United Auto Workers officials representing GM, Chrysler and Ford Motor Co. employees will meet this week in Detroit to prepare for negotiations with the automakers on expense cuts, UAW President Ron Gettelfinger said in an interview yesterday with trade magazine Automotive News.

Gettelfinger’s View

Gettelfinger said last month that he will ask President- elect Barack Obama to amend some terms in the loan agreements because of “unfair conditions singling out workers” in the auto industry’s biggest union.

The UAW has said it’s willing to make concessions on how workers are paid when there’s no work for them and on the timing of payments into a retiree health-care fund.

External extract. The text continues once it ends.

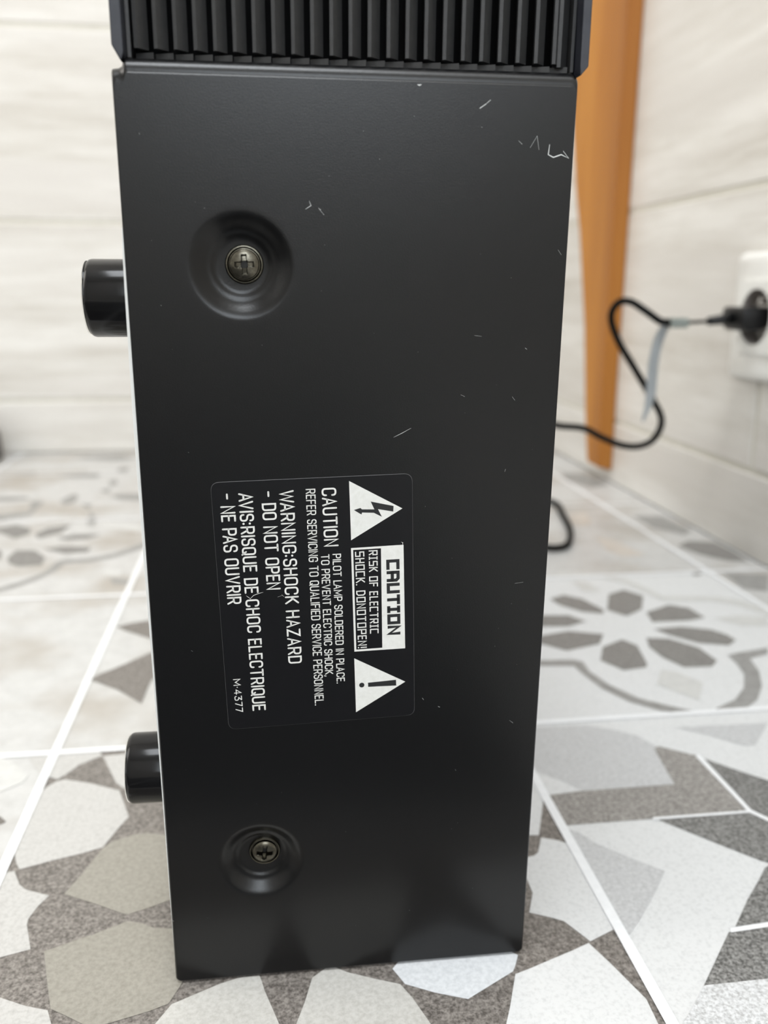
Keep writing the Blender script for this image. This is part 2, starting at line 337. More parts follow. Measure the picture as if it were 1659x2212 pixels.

Chrysler, the No. 3 U.S. automaker, said Dec. 2 it would run out of cash early this year without the loans. Auburn Hills, Michigan-based Chrysler finished the third quarter with $6.1 billion and needs at least $3 billion to operate, Chief Executive Officer Robert Nardelli told Congress Nov. 18.

GM’s losses have amounted to almost $73 billion since 2004. Chrysler says its first-half loss, the most recent information available, totaled $1.08 billion.

Chrysler is 80.1 percent owned by Cerberus Capital Management LP, which leads a group that owns 51 percent of GMAC.

Because it’s closely held, Chrysler isn’t required to release financial results, and the automaker said yesterday it still doesn’t plan to disclose financial data even now that it has received federal aid. The terms of the loans require that the information be shared with the Treasury Department.

Loan Terms

If GM or Chrysler is unable to develop a viable business plan, the U.S. loan terms also allow the funds to be used as so- called debtor-in-possession funding so the automakers can keep operating in bankruptcy. Both companies have said bankruptcy would result in liquidation, because they wouldn’t be able to get such loans from private banks.

GM outlined details of the loan agreements today in a U.S. regulatory filing, including a new $749 million note issued Dec. 31 and due Dec. 30, 2011. GM may be allowed to keep proceeds of the sale of assets such as a French factory, its Saab, Saturn, Hummer brands, or the AC Delco unit to pay for restructuring costs. GM has said previously it may sell those holdings.

The automaker also agreed on Nov. 28 to expand its responsibility to buy back GMAC-financed inventory at GM dealers whose service and sales accords are terminated, according to the filing.

GM will now buy back all undamaged and unaltered cars and trucks, according to the filing. GM had been limited to current model-year vehicles and those from prior years in inventory less than 120 days.